Preface

Whether you consider the first blogs to be the online journals started around the time Jorn Barger coined the term “weblog” in 1997, or the “what’s new” pages at NCSA and Netscape shortly after the birth of the Web, or the political pamphlets of American Revolutionary War times, you have to acknowledge that the concept of blogging is not entirely new. Blogging is just another word for writing online.

What is new is the widespread adoption of blog technology—newsfeeds and publishing protocols—on the Web. In the late 1990s, blog software and Web portal developers needed standard data formats to make it easy to syndicate content on the Web. Thus, RSS, Atom, and other XML newsfeed formats were born. They needed standard protocols for publishing to and programming the Web. Thus, XML-RPC, SOAP, and web services were born.

Now, thanks to the explosion of interest in blogging, podcasting, and wikis, those same developer-friendly blog technologies are everywhere. Newsfeeds are a standard feature of not just blogs, but also of Web sites, search engines, and wikis everywhere. Computers, music players, and mobile devices are tied in, too, as newsfeed technologies become a standard part of browsers, office applications, and operating systems. Even if you don’t see opportunities for innovation here, your users are going to ask for these technologies, and now’s the time to prepare.

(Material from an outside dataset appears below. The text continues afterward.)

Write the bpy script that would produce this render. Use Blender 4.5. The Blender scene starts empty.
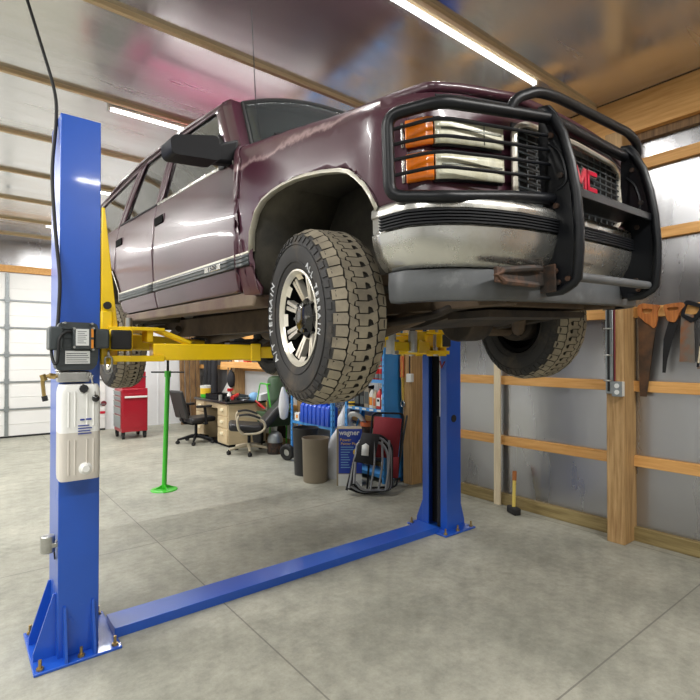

This book is about building applications with those blog technologies. For the sake of the cynical developers in the audience, we start with a few use stories that show some truly new ways of collaborating using blog technology. Then, we explain what you need to know about blog technology—and not just RSS and Atom. We also cover blog server architecture, blogging APIs, and web services protocols.

To help you get started, we’ve included what amounts to a blog technology developer’s kit, including a complete blog server, newsfeed parsers, a blog client library and, in part 2, ten immediately useful blog applications, or blog apps, written in Java and C#. The blog server and the ten applications, known as the Blogapps server and Blogapps examples, are both maintained as an open source project at http://blogapps.dev.java.net, where you’re welcome to help maintain and improve them.

I hope we’ve provided everything you need to start building great blog applications, and I look forward to seeing what you build. Enjoy!